Hesabım
    Günce
    BEYAZPERDE ELEŞTİRİSİ
    1,5
    Kötü
    Günce

    Karikatürize iyilik-kötülük...

    Yazar: Banu Bozdemir

    Günce’yi izlerken baba kız ilişkisinden dolayı Kemal Sunal’lı Garip filmi geldi aklıma. Orada da acılar ve yoksulluk (burada yoksulluk yok gerçi) üzerinden giden birbirine tutunma hali vardı… Ama doğal, dramatik ve aynı oranda komikti…  Senaryosu Hüseyin Namık Üstünel tarafından yazılan, Mete Şener ve Kemal Uzun’un yönettiği Günce’yi izleyince aslında filmin tam olarak ne anlatmak istediğini seçemediğini düşündüm. Dramatik yapı kurmanın, ailenin ya da kişilerin başına felaket getirmekle sonuçlandığı çokça film izliyoruz ama Günce'de bu formül tutmamış. Belli ki bir tür sınama hali sunmaya çalışıyor film.

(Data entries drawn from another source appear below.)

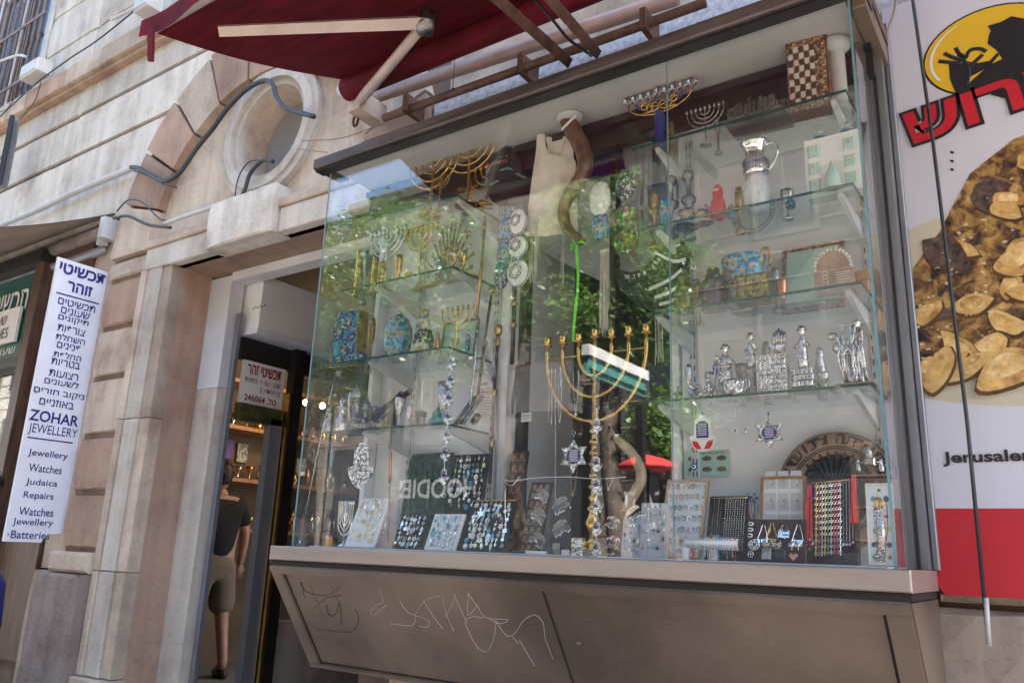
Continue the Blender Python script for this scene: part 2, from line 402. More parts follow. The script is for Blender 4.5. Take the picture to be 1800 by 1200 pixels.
def text_mesh(s, m, bold=0., cache={}):
    if (s, m, bold) in cache: return cache[s, m, bold]
    if any('\u0590' <= ch <= '\u05ff' for ch in s):
        s2 = s[::-1]; out = ''; num = ''
        for ch in s2:
            if ch.isdigit(): num = ch + num
            else: out += num + ch; num = ''
        s2 = out + num
    else: s2 = s
    cu = bpy.data.curves.new('t', 'FONT'); cu.body = s2; cu.size = 1; cu.offset = bold; cu.resolution_u = 3
    o = bpy.data.objects.new('t', cu); COL.objects.link(o)
    dg = bpy.context.evaluated_depsgraph_get(); me = bpy.data.meshes.new_from_object(o.evaluated_get(dg))
    bpy.data.objects.remove(o); bpy.data.curves.remove(cu)
    xs = [v.co.x for v in me.vertices] or [0, 1]; ys = [v.co.y for v in me.vertices] or [0, 1]
    x0, x1, y0, y1 = min(xs), max(xs), min(ys), max(ys)
    for v in me.vertices: v.co = ((v.co.x - x0) / max(1e-6, x1 - x0), 0, (v.co.y - y0) / max(1e-6, y1 - y0))
    me.materials.clear(); me.materials.append(MATS[m]); cache[s, m, bold] = me
    return me
def letter(parent, s, x, z, wd, h, m, M=None, bold=.0, y=-.003):   # text filling the box x..x+wd, z..z+h of the parent's xz plane
    o = inst(text_mesh(s, m, bold), 'lettering', parent)
    o.matrix_local = (M or Matrix()) @ Matrix.Translation((x, y, z)) @ Matrix.Diagonal((wd, 1, h, 1))
    return o
def arc(cx, cz, r, a0, a1, n, y=0, rz=None):
    return [V((cx + r * math.cos(R(a0 + (a1 - a0) * i / n)), y, cz + (rz or r) * math.sin(R(a0 + (a1 - a0) * i / n)))) for i in range(n + 1)]
def ppath(pp, Y): return [at(x, y, Y) for x, y in pp]
def smooth(pts, k=4):
    out = []
    P = [pts[0]] + list(pts) + [pts[-1]]
    for i in range(1, len(P) - 2):
        a, b, c, d = P[i - 1], P[i], P[i + 1], P[i + 2]
        for j in range(k):
            t = j / k
            out.append(.5 * ((2 * b) + (c - a) * t + (2 * a - 5 * b + 4 * c - d) * t * t + (3 * b - a - 3 * c + d) * t ** 3))
    out.append(pts[-1]); return out

# ================================================================== SETTING
MB().box((-60, -60, -.05), (60, 60, 0)).build('ground', 'paving', kind='structure')
YW = 2.65
fac = thing('stone_facade', 'pale Jerusalem stone facade with an arched door surround and round opening', 'building', (0, 0, 0))
OC = (-3.655, 3.565); AC = (-3.75, 3.0); RI, RO = .97, 1.40
mb = MB()
YB = 2.675
for a, b in (((-14, -5.45), (3.25, 6.9)), ((-5.45, -4.72), (0, 6.9)), ((-4.72, -2.72), (4.03, 6.9)), ((-2.72, -2.62), (2.86, 6.9)), ((-2.62, -.36), (0, 1.13)),
             ((-2.62, -.36), (2.86, 6.9)), ((-.36, 6), (0, 6.9)), ((-14, -5.45), (0, .45))):
    mb.box((a[0], YB, b[0]), (a[1], 3.0, b[1]))
mb.build('wall_backing', 'stone_joint', fac)
# tympanum round the oculus
N = 48; outer = []; inner = []
for i in range(N):
    q = 2 * math.pi * i / N; dx, dz = math.cos(q), math.sin(q)
    t = 5.
    for side, lim in ((dx, (-4.72 if dx < 0 else -2.72) - OC[0]), (dz, (2.86 if dz < 0 else 4.06) - OC[1])):
        if abs(side) > 1e-6: t = min(t, lim / side)
    outer.append((OC[0] + dx * t, OC[1] + dz * t)); inner.append((OC[0] + dx * .29, OC[1] + dz * .29))
MB().plate_with_hole(outer, inner, .32, y0=2.66).build('tympanum', 'stone', fac)
# oculus ring, stepped moulding
mb = MB()
for r1, r2, y in ((.43, .385, 2.615), (.385, .33, 2.60), (.33, .29, 2.63)):
    oo = [(OC[0] + r1 * math.cos(2 * math.pi * i / 64), OC[1] + r1 * math.sin(2 * math.pi * i / 64)) for i in range(64)]
    ii = [(OC[0] + r2 * math.cos(2 * math.pi * i / 64), OC[1] + r2 * math.sin(2 * math.pi * i / 64)) for i in range(64)]
    mb.plate_with_hole(oo, ii, 2.664 - y, y0=y)
mb.build('round_moulding', 'stone_pale', fac)
mb = MB(); mb.prism([(OC[0] + .3 * math.cos(2 * math.pi * i / 40), OC[1] + .3 * math.sin(2 * math.pi * i / 40)) for i in range(40)], .03, y0=2.84)
mb.build('oculus_panel', 'slate_panel', fac)
def rough_bev(a, b, e, amt=.0035, seg=.09):
    # dressed stone whose front face is a fine grid with worn, slightly wavy edges
    x0, y0, z0 = a; x1, y1, z1 = b; nx = max(2, min(14, int((x1 - x0) / seg))); nz = max(2, min(6, int((z1 - z0) / seg)))
    m = MB(); vs = []; rn = random
    for j in range(nz + 1):
        for i in range(nx + 1):
            x = x0 + (x1 - x0) * i / nx; z = z0 + (z1 - z0) * j / nz; y = y0 + rn.uniform(0, amt * .5)
            ex = i in (0, nx); ez = j in (0, nz)
            if ex: x += (e if i == 0 else -e) * rn.uniform(.3, 1.1)
            if ez: z += (e if j == 0 else -e) * rn.uniform(.3, 1.1)
            if ex and ez: y += e * rn.uniform(.3, 1.8)
            vs.append((x, y, z))
    k = nx + 1; fs = [(j * k + i, j * k + i + 1, (j + 1) * k + i + 1, (j + 1) * k + i) for j in range(nz) for i in range(nx)]
    n0 = len(vs)
    ring = [(i, 0) for i in range(nx + 1)] + [(nx, j) for j in range(1, nz + 1)] + [(i, nz) for i in range(nx - 1, -1, -1)] + [(0, j) for j in range(nz - 1, 0, -1)]
    for i, j in ring: vs.append((x0 + (x1 - x0) * i / nx, y0 + e * 1.3, z0 + (z1 - z0) * j / nz))
    for i, j in ring: vs.append((x0 + (x1 - x0) * i / nx, y1, z0 + (z1 - z0) * j / nz))
    L_ = len(ring)
    for q in range(L_):
        p = (q + 1) % L_; a_, b_ = ring[q][1] * k + ring[q][0], ring[p][1] * k + ring[p][0]
        fs += [(b_, a_, n0 + q, n0 + p), (n0 + p, n0 + q, n0 + L_ + q, n0 + L_ + p)]
    return m.add(vs, fs)
def block(x0, x1, z0, z1, y=2.65, m='stone', e=.008, back=2.70):
    rough_bev((x0, y, z0), (x1, back, z1), e).build('stone_block', m, fac)
# long courses left of the arch, ends cut to the arch
def xarc(z, r=RO + .02):
    dz = z - AC[1]; return AC[0] - math.sqrt(max(0, r * r - dz * dz)) if dz > 0 else AC[0] - r
for z0, z1 in ((3.36, 4.04), (4.075, 4.405), (4.44, 4.66)):
    xs = [-14, -11.3, -9.1, -7.3, -6.12]
    for a, b in zip(xs, xs[1:]): block(a + .002, b - .002, z0, z1, 2.65, 'stone_pale')
    n = 8; zz = [z0 + (z1 - z0) * i / n for i in range(n + 1)]
    poly = [(-6.116, z1), (-6.116, z0)] + [(min(xarc(z), AC[0]) if z < AC[1] + RO else -3.2, z) for z in zz]
    MB().prism(poly, .05, y0=2.652).build('stone_block', 'stone_pale', fac)
for z0, z1 in ((4.44, 4.66),):
    block(-3.75, -2.2, z0, z1, 2.65, 'stone_pale'); 
for z0, z1 in ((3.36, 4.04), (4.075, 4.405)):
    block(-2.3, -1.0, z0, z1); block(-.99, .6, z0, z1); block(.61, 2.6, z0, z1); block(2.61, 5.9, z0, z1)
# ledge
x = -14; k = 0
while x < 5.5:
    L_ = random.uniform(.42, .7)
    block(x, x + L_ - .006, 4.70, 4.86, 2.56 + random.uniform(-.002, .003), 'stone_pink' if k % 3 == 0 else 'stone', .006); x += L_; k += 1
MB().box((-14, 2.60, 4.665), (5.9, 2.69, 4.698)).build('ledge_fillet', 'stone_pink', fac)
# voussoirs
nv = 11
for i in range(nv):
    a0 = 180 * i / nv + .55; a1 = 180 * (i + 1) / nv - .55; n = 5
    poly = [(AC[0] + RO * math.cos(R(a0 + (a1 - a0) * j / n)), AC[1] + RO * math.sin(R(a0 + (a1 - a0) * j / n))) for j in range(n + 1)]
    poly += [(AC[0] + RI * math.cos(R(a1 - (a1 - a0) * j / n)), AC[1] + RI * math.sin(R(a1 - (a1 - a0) * j / n))) for j in range(n + 1)]
    MB().prism(poly, .1, y0=2.595 + .006 * (i % 2)).build('voussoir', 'stone_pink' if i % 3 != 1 else 'stone', fac)
# pilasters below the arch
js = [1.13, 1.47, 1.82, 2.19, 2.52, 2.85, 2.995]
for x0, x1 in ((-5.15, -4.735),):
    for a, b in zip(js, js[1:]): block(x0, x1, a + .018, b - .018, 2.60 + random.uniform(-.003, .003), random.choice(['stone', 'stone_pink', 'stone']), .012)
    MB().box((x0 + .01, 2.625, 1.1), (x1 - .01, 2.69, 3.0)).build('pilaster_core', 'stone_joint', fac)
    MB().bev((x0 - .03, 2.55, 1.0), (x1 + .01, 2.7, 1.12), .02).build('pilaster_cap_stone', 'stone', fac)
    rough_bev((x0 - .06, 2.50, 0), (x1 + .004, 2.7, .995), .02, .03, .05).build('plinth_block', 'stone_rough', fac)
block(-5.45, -5.16, 0, 1.0, 2.60, 'stone'); block(-5.45, -5.16, 1.01, 3.24, 2.64, 'stone')
# door surround
def strip(x0, x1, z0, z1, y, m='stone', name='jamb_moulding'): MB().bev((x0, y, z0), (x1, 2.70, z1), .006).build(name, m, fac)
for s, x0 in ((1, -4.725),):
    for z0, z1 in ((.46, 1.02), (1.024, 1.9), (1.904, 2.857)):
        strip(x0, x0 + s * .055, z0, z1, 2.585, 'stone')
        strip(x0 + s * .057, x0 + s * .20, z0, z1, 2.60, 'stone_pale')
        strip(x0 + s * .202, x0 + s * .295, z0, z1, 2.615, 'stone')
    strip(x0 - s * .01, x0 + s * .33, 0, .455, 2.56, 'stone', 'jamb_base')
strip(-4.725, -2.735, 3.005, 3.06, 2.585, 'stone', 'lintel_moulding')
for a, b in ((-4.725, -4.022), (-3.428, -2.735)): strip(a, b, 2.86, 3.003, 2.60, 'stone_pale', 'lintel_stone')
rough_bev((-4.02, 2.545, 2.855), (-3.43, 2.70, 3.14), .01, .006).build('keystone', 'stone_pale', fac)
MB().box((-4.72, 2.70, 0), (-4.43, 2.9, 2.86)).build('reveal_stone', 'stone_pink', fac)
MB().box((-4.72, 2.70, 2.857), (-2.72, 2.9, 3.0)).build('reveal_lintel', 'stone_pink', fac)
MB().box((-4.9, 2.902, 2.12), (-4.22, 3.0, 2.84)).build('painted_jamb', 'plaster_white', fac)
MB().box((-4.9, 2.902, 0), (-4.222, 3.0, 2.117)).build('inner_jamb', 'stone_pale', fac)
MB().box((-4.22, 2.902, 2.80), (-2.9, 3.0, 3.0)).build('painted_lintel', 'plaster_white', fac)
# masonry under and beside the display box
for z0, z1 in ((0, .36), (.375, .75), (.765, 1.1)):
    x = -2.60 + (.2 if z0 == .375 else 0)
    while x < 5.5:
        L_ = random.uniform(.45, .8); rough_bev((x, 2.60 + random.uniform(0, .02), z0), (x + L_ - .014, 2.7, z1), .02, .03).build('stone_block', random.choice(['stone_rough', 'stone', 'stone_pink']), fac); x += L_
for k, z0 in enumerate((1.115, 1.5, 1.9, 2.3, 2.7, 3.06)):
    z1 = (1.115, 1.5, 1.9, 2.3, 2.7, 3.06, 3.35)[k + 1] - .014
    x = -.345
    for wd in ((.5, .6, .7, .55, .8) if k % 2 else (.8, .45, .7, .6)):
        rough_bev((x, 2.635, z0), (x + wd - .014, 2.7, z1), .012, .012).build('stone_block', random.choice(['stone', 'stone_pink']), fac); x += wd
MB().box((-2.36, 2.62, 2.93), (1.6, 2.70, 3.355)).build('speckled_render_band', 'speckled_white', fac)
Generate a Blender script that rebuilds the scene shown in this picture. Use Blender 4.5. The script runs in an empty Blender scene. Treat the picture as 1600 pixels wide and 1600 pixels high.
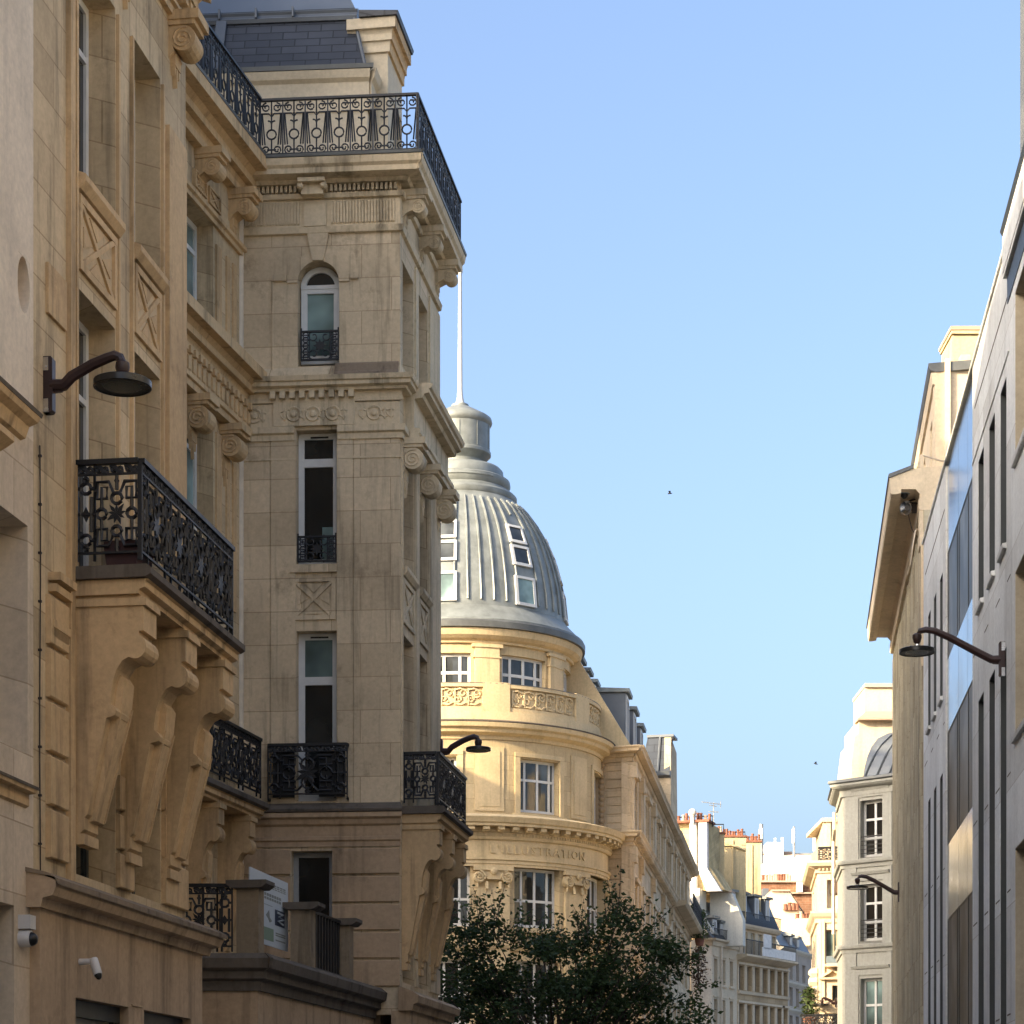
import bpy, bmesh, math, random
from mathutils import Vector
random.seed(7)
R = math.radians
sc = bpy.context.scene
COL = sc.collection

# ------------------------------------------------------------------ camera, sky, sun, exposure
F, HX, HY, EYE = 3500.0, 800.0, 1780.0, 1.6        # focal length and horizon of a 1600 px picture
cam_d = bpy.data.cameras.new('camera')
cam_d.sensor_width = 36.0
cam_d.lens = 36.0 * F / 1600.0
cam_d.shift_y = (HY - 800.0) / 1600.0
cam_d.clip_start = 0.5
cam_d.clip_end = 3000.0
cam = bpy.data.objects.new('camera', cam_d)
COL.objects.link(cam)
cam.location = (0, 0, EYE)
cam.rotation_euler = (R(90), 0, 0)
sc.camera = cam

SUN_AZ, SUN_EL = R(-55), R(20)                     # azimuth measured from "behind the camera" to the left
to_sun = Vector((math.sin(SUN_AZ) * math.cos(SUN_EL), -math.cos(SUN_AZ) * math.cos(SUN_EL), math.sin(SUN_EL)))
world = bpy.data.worlds.new('World')
sc.world = world
world.use_nodes = True
wn = world.node_tree
sky = wn.nodes.new('ShaderNodeTexSky')
sky.sky_type = 'NISHITA'
sky.sun_disc = False
sky.sun_elevation = SUN_EL
sky.sun_rotation = math.atan2(to_sun.x, to_sun.y)
sky.air_density = 0.8
sky.dust_density = 7.0
sky.ozone_density = 2.1
wn.links.new(sky.outputs[0], wn.nodes['Background'].inputs[0])
wn.nodes['Background'].inputs[1].default_value = 0.147
sun_d = bpy.data.lights.new('sun', 'SUN')
sun_d.energy = 2.9
sun_d.angle = R(0.5)
sun_d.color = (1.0, 0.80, 0.52)
sun = bpy.data.objects.new('sun', sun_d)
COL.objects.link(sun)
sun.rotation_euler = to_sun.to_track_quat('Z', 'Y').to_euler()
sc.view_settings.view_transform = 'Standard'
sc.view_settings.look = 'None'
sc.view_settings.gamma = 1.0
sc.view_settings.exposure = 1.75
sc.cycles.max_bounces = 8
sc.cycles.diffuse_bounces = 4

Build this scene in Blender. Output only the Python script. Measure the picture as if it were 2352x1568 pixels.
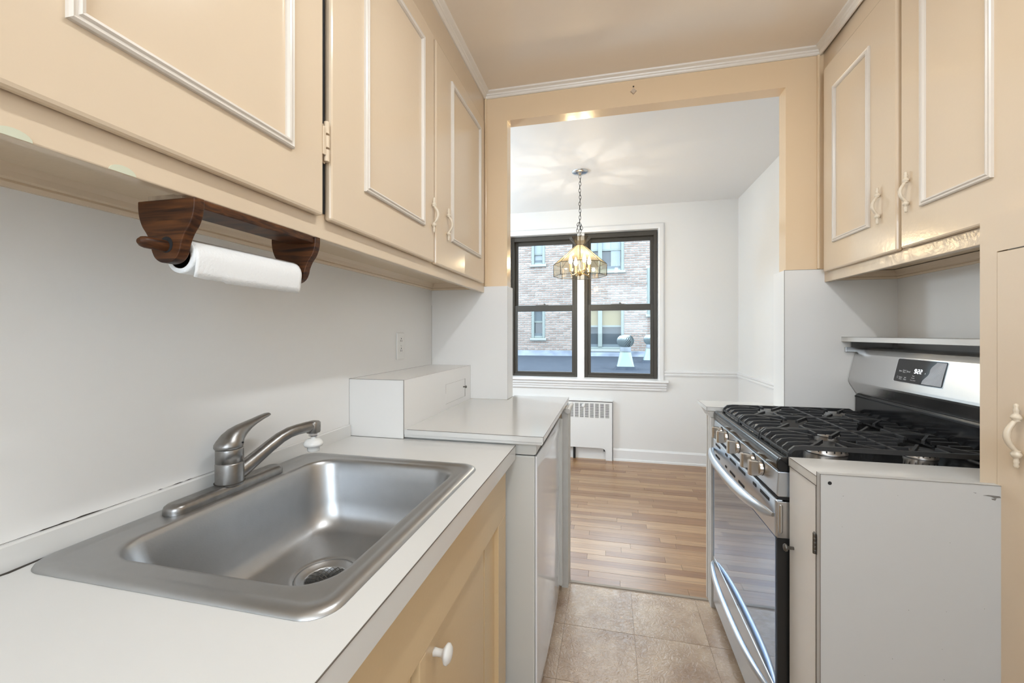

Mesela kötüler salt kötü, hatta kahramanlarımızın karşısına dikilen herkes o kadar kötü ki, dünya kötülükten yıkılacak zannediyoruz. Tabii ki filmden bir Nubar Terziyan ya da Hulusi Kentmen kıvamında babacan doktorlar, patronlar beklemiyoruz ama bu kadar karikatürize kötülük ve kurnazlığı da anlamıyoruz. Belli ki iyilik bu sayede iyice açığa çıksın diye yapmışlar.

    Film mutlu aile tablosuyla açılıyor. Patronun oğlunun kendisinden nefret ettiği bir radyo kanalında ısrarla(!) program yapan Cengiz çocuğu olacağını da programından duyuruyor. Cengiz’in hastaneye gitmesi, çocuğunu annesinin kucağına vermesi ve annenin yanık bir ninni tutturması kötü bir olay olacağının birinci ipucu. İkinci ipucu da unutulan biberonu almaya koşan annenin başına gelenler oluyor ki orada film başka bir moda geçiyor. Yani anneyi aradan çıkararak Cengiz ve Günce dönemini başlatmış oluyor film böylece.

    Film özellikle radyoların bu kadar geri planda kaldığı bir dönemde sadece radyo programcılığı yaparak lüks bir hayat süren Cengiz’i inandırıcı noktadan uzaklaştırıyor. Film bir türlü teşhis konulamayan Günce’nin hastalığı ve babanın çaresizliği arasında seyrederken de inandırıcı değil! Bir yandan beyin mr’ı istenirken bir yandan kemik kanseri teşhisi konuluyor ama hastalığa ilişkin sadece lafla telaffuz edilen bir durum var. Bakıcı kızın radyo yayının ortasında çığlık çığlığa Cengiz’i araması ve Günce’nin çok kötü olduğunu söylemesi üzerine hep beraber  eve uzanıyoruz. Çok kötü bir görüntü beklerken Günce’nin kanepenin üzerinde her normal çocuk gibi öksürdüğünü görüyoruz. Tabii ki ortalık kan revan olsun demiyoruz ama etki ve tepkinin birbirini karşılaması lazım değil mi?

    Film boyunca Günce’nin hasta olup olmadığını anlamakta zorlanıyoruz. Bir ara yapımcıların Günce’yi falan boşverip birtakım sistem eleştirileri yapmak adına filmi çektiklerini düşünmeye başladım. Doktor, hastane, patron, polis, anlayışsız sürücü derken kötüler listesi bir hayli kabardı zira filmde. Günce’yi oynayan Nisa Melis Telli o kadar tatlı bir çocuk ki, zaten ölümün çok dışında duruyor. O yüzden Garip’ten örnek verdim, orada da Fatoş kendinden büyük laflar ediyor, babasından başka türlü ayrılma noktasına geliyor ama hikaye o kadar dramatik kurulmuş ki, ölüm duygusu olmadan da seyircinin duygulandığı çok an oluyor. Ama Günce bunu başaramıyor ne yazık ki...

    En azından mutlu sona gitme fikrini takdir etmek lazım. Hastalıktan yırtan baba-kızın Sultan filminde olduğu gibi kötülükleri, yerleşik düzeni, bağımlılıkları arkalarında bırakarak bir tepede konuşlanmaları en azından yaşadıklarından feyz aldıkları anlamına geliyor ki filmin sonunda doğru yola uzandığını söyleyebiliriz. Onun dışında doğal oyunculuk sergilemeye çalışan Cemal Hünal ve Nisa Melis Telli’nin sevimliliği bile filmi kurtarmaya yetmiyor. Keşke dramatik yapının tıkır tıkır işlediği, sistem eleştirilerinin yerli yerinde yapıldığı, kötülük ve iyiliğin adamakıllı çatıştığı ve sonuçta doğallığın kazandığı bir film olsaydı. Oysa öykünün odağı sorunlu, o yüzden yapılan hiçbir şey seyirciye tesir etmiyor ne yazık ki!